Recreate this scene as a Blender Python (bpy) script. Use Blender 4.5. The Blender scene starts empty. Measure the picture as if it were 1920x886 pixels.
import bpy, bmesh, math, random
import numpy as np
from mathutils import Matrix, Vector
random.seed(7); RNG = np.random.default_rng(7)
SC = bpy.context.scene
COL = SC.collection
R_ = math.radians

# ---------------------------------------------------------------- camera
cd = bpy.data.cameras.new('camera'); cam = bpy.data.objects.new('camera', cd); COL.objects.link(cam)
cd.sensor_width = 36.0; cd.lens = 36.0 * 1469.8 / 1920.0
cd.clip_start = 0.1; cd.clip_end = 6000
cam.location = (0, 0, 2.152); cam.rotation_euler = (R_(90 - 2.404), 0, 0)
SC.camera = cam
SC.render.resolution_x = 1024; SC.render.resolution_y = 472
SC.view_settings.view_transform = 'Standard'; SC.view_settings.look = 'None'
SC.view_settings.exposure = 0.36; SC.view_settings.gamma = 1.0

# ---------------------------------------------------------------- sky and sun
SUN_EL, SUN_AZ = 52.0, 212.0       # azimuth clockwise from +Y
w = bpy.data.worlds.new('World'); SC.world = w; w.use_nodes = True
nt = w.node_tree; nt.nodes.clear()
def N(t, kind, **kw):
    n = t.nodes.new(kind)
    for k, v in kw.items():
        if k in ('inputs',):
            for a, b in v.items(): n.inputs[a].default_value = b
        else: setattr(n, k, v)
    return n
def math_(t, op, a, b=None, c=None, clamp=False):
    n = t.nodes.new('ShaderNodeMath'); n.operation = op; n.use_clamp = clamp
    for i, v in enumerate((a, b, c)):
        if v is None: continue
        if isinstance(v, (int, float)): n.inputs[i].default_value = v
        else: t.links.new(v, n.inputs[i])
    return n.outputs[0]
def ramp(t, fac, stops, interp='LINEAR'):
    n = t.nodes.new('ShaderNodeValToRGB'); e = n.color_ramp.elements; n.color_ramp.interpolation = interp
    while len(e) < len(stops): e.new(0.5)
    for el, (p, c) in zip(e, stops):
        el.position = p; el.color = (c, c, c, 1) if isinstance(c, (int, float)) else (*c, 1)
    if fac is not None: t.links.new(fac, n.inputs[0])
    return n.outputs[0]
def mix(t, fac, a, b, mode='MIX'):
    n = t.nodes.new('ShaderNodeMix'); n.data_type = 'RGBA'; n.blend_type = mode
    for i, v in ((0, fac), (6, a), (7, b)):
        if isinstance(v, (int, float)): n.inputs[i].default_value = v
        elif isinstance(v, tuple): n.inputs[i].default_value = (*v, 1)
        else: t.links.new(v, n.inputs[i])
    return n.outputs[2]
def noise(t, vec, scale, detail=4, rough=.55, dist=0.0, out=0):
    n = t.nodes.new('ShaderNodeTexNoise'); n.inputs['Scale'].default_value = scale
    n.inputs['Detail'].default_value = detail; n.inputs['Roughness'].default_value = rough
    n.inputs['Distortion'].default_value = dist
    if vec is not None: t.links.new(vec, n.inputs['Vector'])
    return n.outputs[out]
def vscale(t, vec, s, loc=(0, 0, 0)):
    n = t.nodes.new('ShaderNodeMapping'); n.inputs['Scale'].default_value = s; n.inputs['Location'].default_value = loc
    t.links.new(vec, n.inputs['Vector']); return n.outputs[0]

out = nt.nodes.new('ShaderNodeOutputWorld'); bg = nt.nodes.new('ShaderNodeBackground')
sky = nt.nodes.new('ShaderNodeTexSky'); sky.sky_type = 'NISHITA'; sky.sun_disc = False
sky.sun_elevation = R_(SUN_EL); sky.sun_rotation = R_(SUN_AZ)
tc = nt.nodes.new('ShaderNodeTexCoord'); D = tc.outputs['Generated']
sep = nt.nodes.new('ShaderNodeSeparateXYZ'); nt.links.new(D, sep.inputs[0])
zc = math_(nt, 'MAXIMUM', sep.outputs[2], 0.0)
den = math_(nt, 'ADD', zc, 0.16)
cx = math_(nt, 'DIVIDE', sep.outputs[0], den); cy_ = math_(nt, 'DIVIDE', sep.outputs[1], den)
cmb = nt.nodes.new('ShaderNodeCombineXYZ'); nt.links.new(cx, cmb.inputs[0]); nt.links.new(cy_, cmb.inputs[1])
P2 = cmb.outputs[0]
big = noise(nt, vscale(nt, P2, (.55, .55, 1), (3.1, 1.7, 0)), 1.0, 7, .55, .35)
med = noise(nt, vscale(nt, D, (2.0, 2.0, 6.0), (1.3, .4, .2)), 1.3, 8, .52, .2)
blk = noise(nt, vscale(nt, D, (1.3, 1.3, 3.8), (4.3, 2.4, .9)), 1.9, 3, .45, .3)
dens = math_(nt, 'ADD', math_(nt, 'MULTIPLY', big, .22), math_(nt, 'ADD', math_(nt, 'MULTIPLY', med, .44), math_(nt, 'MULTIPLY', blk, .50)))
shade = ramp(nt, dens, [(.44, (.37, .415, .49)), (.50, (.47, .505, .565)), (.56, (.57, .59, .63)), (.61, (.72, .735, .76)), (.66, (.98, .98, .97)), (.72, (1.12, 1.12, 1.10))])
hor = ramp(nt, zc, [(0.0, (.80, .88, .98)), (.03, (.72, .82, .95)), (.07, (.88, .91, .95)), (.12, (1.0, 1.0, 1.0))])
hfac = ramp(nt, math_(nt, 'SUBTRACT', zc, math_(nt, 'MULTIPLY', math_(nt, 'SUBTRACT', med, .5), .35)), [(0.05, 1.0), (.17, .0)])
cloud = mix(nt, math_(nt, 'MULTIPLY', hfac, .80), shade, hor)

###

**Problem to solve**: Write the data back out verbatim.

**Solution for this exercise**:
Recreate this scene as a Blender Python (bpy) script. Use Blender 4.5. The Blender scene starts empty. Measure the picture as if it were 1920x886 pixels.
import bpy, bmesh, math, random
import numpy as np
from mathutils import Matrix, Vector
random.seed(7); RNG = np.random.default_rng(7)
SC = bpy.context.scene
COL = SC.collection
R_ = math.radians

# ---------------------------------------------------------------- camera
cd = bpy.data.cameras.new('camera'); cam = bpy.data.objects.new('camera', cd); COL.objects.link(cam)
cd.sensor_width = 36.0; cd.lens = 36.0 * 1469.8 / 1920.0
cd.clip_start = 0.1; cd.clip_end = 6000
cam.location = (0, 0, 2.152); cam.rotation_euler = (R_(90 - 2.404), 0, 0)
SC.camera = cam
SC.render.resolution_x = 1024; SC.render.resolution_y = 472
SC.view_settings.view_transform = 'Standard'; SC.view_settings.look = 'None'
SC.view_settings.exposure = 0.36; SC.view_settings.gamma = 1.0

# ---------------------------------------------------------------- sky and sun
SUN_EL, SUN_AZ = 52.0, 212.0       # azimuth clockwise from +Y
w = bpy.data.worlds.new('World'); SC.world = w; w.use_nodes = True
nt = w.node_tree; nt.nodes.clear()
def N(t, kind, **kw):
    n = t.nodes.new(kind)
    for k, v in kw.items():
        if k in ('inputs',):
            for a, b in v.items(): n.inputs[a].default_value = b
        else: setattr(n, k, v)
    return n
def math_(t, op, a, b=None, c=None, clamp=False):
    n = t.nodes.new('ShaderNodeMath'); n.operation = op; n.use_clamp = clamp
    for i, v in enumerate((a, b, c)):
        if v is None: continue
        if isinstance(v, (int, float)): n.inputs[i].default_value = v
        else: t.links.new(v, n.inputs[i])
    return n.outputs[0]
def ramp(t, fac, stops, interp='LINEAR'):
    n = t.nodes.new('ShaderNodeValToRGB'); e = n.color_ramp.elements; n.color_ramp.interpolation = interp
    while len(e) < len(stops): e.new(0.5)
    for el, (p, c) in zip(e, stops):
        el.position = p; el.color = (c, c, c, 1) if isinstance(c, (int, float)) else (*c, 1)
    if fac is not None: t.links.new(fac, n.inputs[0])
    return n.outputs[0]
def mix(t, fac, a, b, mode='MIX'):
    n = t.nodes.new('ShaderNodeMix'); n.data_type = 'RGBA'; n.blend_type = mode
    for i, v in ((0, fac), (6, a), (7, b)):
        if isinstance(v, (int, float)): n.inputs[i].default_value = v
        elif isinstance(v, tuple): n.inputs[i].default_value = (*v, 1)
        else: t.links.new(v, n.inputs[i])
    return n.outputs[2]
def noise(t, vec, scale, detail=4, rough=.55, dist=0.0, out=0):
    n = t.nodes.new('ShaderNodeTexNoise'); n.inputs['Scale'].default_value = scale
    n.inputs['Detail'].default_value = detail; n.inputs['Roughness'].default_value = rough
    n.inputs['Distortion'].default_value = dist
    if vec is not None: t.links.new(vec, n.inputs['Vector'])
    return n.outputs[out]
def vscale(t, vec, s, loc=(0, 0, 0)):
    n = t.nodes.new('ShaderNodeMapping'); n.inputs['Scale'].default_value = s; n.inputs['Location'].default_value = loc
    t.links.new(vec, n.inputs['Vector']); return n.outputs[0]

out = nt.nodes.new('ShaderNodeOutputWorld'); bg = nt.nodes.new('ShaderNodeBackground')
sky = nt.nodes.new('ShaderNodeTexSky'); sky.sky_type = 'NISHITA'; sky.sun_disc = False
sky.sun_elevation = R_(SUN_EL); sky.sun_rotation = R_(SUN_AZ)
tc = nt.nodes.new('ShaderNodeTexCoord'); D = tc.outputs['Generated']
sep = nt.nodes.new('ShaderNodeSeparateXYZ'); nt.links.new(D, sep.inputs[0])
zc = math_(nt, 'MAXIMUM', sep.outputs[2], 0.0)
den = math_(nt, 'ADD', zc, 0.16)
cx = math_(nt, 'DIVIDE', sep.outputs[0], den); cy_ = math_(nt, 'DIVIDE', sep.outputs[1], den)
cmb = nt.nodes.new('ShaderNodeCombineXYZ'); nt.links.new(cx, cmb.inputs[0]); nt.links.new(cy_, cmb.inputs[1])
P2 = cmb.outputs[0]
big = noise(nt, vscale(nt, P2, (.55, .55, 1), (3.1, 1.7, 0)), 1.0, 7, .55, .35)
med = noise(nt, vscale(nt, D, (2.0, 2.0, 6.0), (1.3, .4, .2)), 1.3, 8, .52, .2)
blk = noise(nt, vscale(nt, D, (1.3, 1.3, 3.8), (4.3, 2.4, .9)), 1.9, 3, .45, .3)
dens = math_(nt, 'ADD', math_(nt, 'MULTIPLY', big, .22), math_(nt, 'ADD', math_(nt, 'MULTIPLY', med, .44), math_(nt, 'MULTIPLY', blk, .50)))
shade = ramp(nt, dens, [(.44, (.37, .415, .49)), (.50, (.47, .505, .565)), (.56, (.57, .59, .63)), (.61, (.72, .735, .76)), (.66, (.98, .98, .97)), (.72, (1.12, 1.12, 1.10))])
hor = ramp(nt, zc, [(0.0, (.80, .88, .98)), (.03, (.72, .82, .95)), (.07, (.88, .91, .95)), (.12, (1.0, 1.0, 1.0))])
hfac = ramp(nt, math_(nt, 'SUBTRACT', zc, math_(nt, 'MULTIPLY', math_(nt, 'SUBTRACT', med, .5), .35)), [(0.05, 1.0), (.17, .0)])
cloud = mix(nt, math_(nt, 'MULTIPLY', hfac, .80), shade, hor)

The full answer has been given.